SONOMA, Calif. — Martin Truex Jr. shows up at Sonoma Raceway each year brimming with the confidence only acquired by repeated success on a track.
Last summer, team owner Joe Gibbs admits he didn’t give Truex a car capable of demonstrating his driver’s mastery of this hilly road course.
One year and innumerable Toyota improvements later, Truex roared right back to Victory Lane in wine country.
Truex won at Sonoma for the fourth time in his NASCAR Cup Series career Sunday, passing Chase Elliott for the lead after a final-stage restart and holding off Kyle Busch.
The 42-year-old Truex confidently drove his Joe Gibbs Racing Toyota to another victory at the track where he also won in 2013, 2018 and 2019. Only Jeff Gordon has more victories (five) at Sonoma than Truex, who earned the 33rd win of his Cup career, and his second in the last six races.
Truex went winless in 2022, and the subpar Toyota cars and setups took most of the blame. Gibbs particularly remembers last year’s trip to Sonoma as “one of the worst races we’ve had in our race team” in terms of setup and performance.
Truex finished 26th last year, but the experience didn’t budge his confidence.
“I knew I can navigate around this track,” Truex said. “Maybe I’m not the best driver at this track. I don’t know. Maybe somebody else could go a tenth of a second faster in my car than I do. I doubt they could, but it’s possible. But they’re not going to be a second off like we were last year. When you’re that far off, it’s like, ‘Yeah, that was dumb. What were we even thinking (with that setup)?’ … But I never thought we couldn’t win again.”
Elliott finished fifth in his return from a one-race suspension for deliberately wrecking Denny Hamlin at Charlotte. Elliott, who has missed seven races this season, twice held the lead in the final stage before Truex blew past him on fresher tires.
Truex has seven top-10 finishes in his last nine races, reflecting Toyota’s improvement for 2023.

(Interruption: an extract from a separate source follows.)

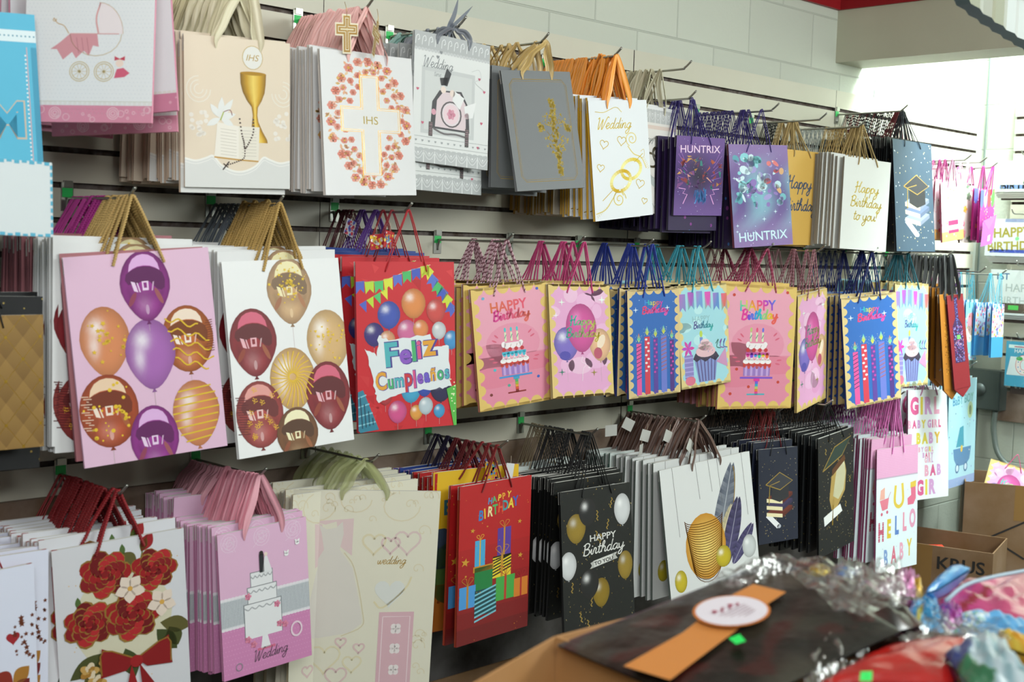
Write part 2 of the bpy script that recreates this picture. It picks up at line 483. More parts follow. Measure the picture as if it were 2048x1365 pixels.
def rose(A, cx, cy, r, cols, edge=None, pet=6, n=4, m=0, em=2):
    for k in range(n):
        f = 1 - k / n
        for i in range(pet):
            q = 2 * PI * i / pet + k * .55
            px, py = cx + math.cos(q) * r * f * .55, cy + math.sin(q) * r * f * .5
            c = cols[(i + k) % len(cols)]
            if edge:
                A.ell(px + rr(-.006, .006), py + rr(-.006, .006), r * f * .475, r * f * .385, edge, em, 10, q + rr(-.3, .3))
        A.up()
        for i in range(pet):
            q = 2 * PI * i / pet + k * .55
            px, py = cx + math.cos(q) * r * f * .52, cy + math.sin(q) * r * f * .47
            A.ell(px, py, r * f * .45, r * f * .36, cols[(i + k) % len(cols)], m, 10, q)
        A.up()
    A.ell(cx, cy, r * .12, None, mix(cols[0], '000000', .3))
def leaf(A, cx, cy, l, wd, rot, col, m=0):
    P = []
    for k in range(9):
        t = k / 8; P.append((t * l, -wd * math.sin(PI * t)))
    for k in range(7, 0, -1):
        t = k / 8; P.append((t * l, wd * math.sin(PI * t)))
    c, s = math.cos(rot), math.sin(rot)
    A.poly([(cx + c * x - s * y, cy + s * x + c * y) for x, y in P], col, m)
def gift(A, x, y, w, h, c, rib, stripe=None, rot=0, bow=True):
    A.rect(x, y, x + w, y + h, c); A.up()
    if stripe:
        n = 7
        for k in range(n):
            t = k / n
            A.poly([(x, y + h * t), (x + w, y + h * max(0, t - .28)), (x + w, y + h * max(0, t - .28) + h * .07), (x, y + h * t + h * .07)], stripe)
        A.up()
    A.rect(x + w * .44, y, x + w * .56, y + h, rib); A.up()
    if bow:
        for sg in (-1, 1):
            A.line([(x + w / 2, y), (x + w / 2 + sg * w * .12, y - w * .5), (x + w / 2 + sg * w * .36, y - w * .4), (x + w / 2, y)], .007, rib, sm=4)
        A.up()
def speck(A, n, cols, r0, r1, m=0, box=None):
    x0, y0, x1, y1 = box or (0, 0, 1, A.a)
    for _ in range(n):
        A.ell(rr(x0, x1), rr(y0, y1), rr(r0, r1), None, rnd.choice(cols), m, 6)
def scallop(A, col, nx=6, r=.092):
    a = A.a
    A.rect(0, 0, 1, .035, col); A.rect(0, a - .035, 1, a, col); A.rect(0, 0, .035, a, col); A.rect(.965, 0, 1, a, col)
    for i in range(nx):
        x = (i + .5) / nx
        A.ell(x, .01, r * .85, r * 1.0, col, 0, 14); A.ell(x, a - .01, r * .85, r * 1.0, col, 0, 14)
    ny = int(nx * a)
    A.up()
    for i in range(ny):
        y = a * (i + .5) / ny
        A.ell(.01, y, r * .95, r * .85, col, 0, 14); A.ell(.99, y, r * .95, r * .85, col, 0, 14)
    A.up()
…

“You come to Sonoma with Martin Truex, and you expect to win,” crew chief James Small said. “Thankfully, today we gave him a car, and he was able to do that. … We have a better understanding of the car on road courses now. Everything just makes more sense. We don’t seem so stupid anymore. It’s nice from our end that we can start using logic.”
Joey Logano was third, with Chris Buescher in fourth. Elliott had his third top-five finish of the year but is still winless.
Truex and Busch, who was 2.979 seconds behind in his Richard Childress Racing Chevrolet, had the 11th 1-2 finish of their long Cup careers. They spent the previous four seasons as teammates at JGR, and Truex held off Busch to win at Sonoma in 2019.
“Not too bad,” said Busch, who won last week’s Cup race outside St. Louis. “Just wish we had a little bit more. I was just trying to keep him honest there at the end. … It’s good for us, because (Toyota is) so good on road courses. They’ve done the work. We did a good job keeping it competitive.”
Truex appeared to be cruising toward victory before Hamlin, the pole-sitter, spun after he made contact with the wall with 19 laps to go. Hamlin’s car slid sideways across the start-finish line.
Elliott led coming out of the caution with 15 laps left, but Truex surged up on fresher tires and reclaimed the lead for good.
“I really think he’s confident when he comes here,” Gibbs said. “It really feels like he’s got a real feel with Sonoma. From time to time, drivers have a real confidence about some tracks, and he’s like that here.”
Truex first took the lead in the second stage. The race was caution-free until the 49th lap, when Busch took the lead by not pitting. Truex came out 10th, but first among the cars with fresh tires – and he tore through the field and reclaimed the lead with 42 laps to go.
Tyler Reddick started second in his bid to win for the fourth time in the Cup Series’ last six road course races, but the Northern California-born driver steadily slipped down the standings. He got back up to second in the final stage before his pit stop, but he blew a tire with 14 laps left.
Defending champion Daniel Suárez also struggled to make headway after starting ninth, ultimately finishing 22nd. A year ago in Sonoma, Suárez became the first Mexican-born Cup driver to win a race.
Michael McDowell was in position to contend in the final stage, but he lost seven positions with a slow pit stop. He ultimately finished seventh, and he wasn’t sure exactly what went wrong for his crew.
“That’s all it takes in the Cup Series,” McDowell said. “(Truex) was the car to beat all day, but I think we had the second-best car out here. If I’d rolled out of pit road first or second, I think we could’ve had a shot at it.”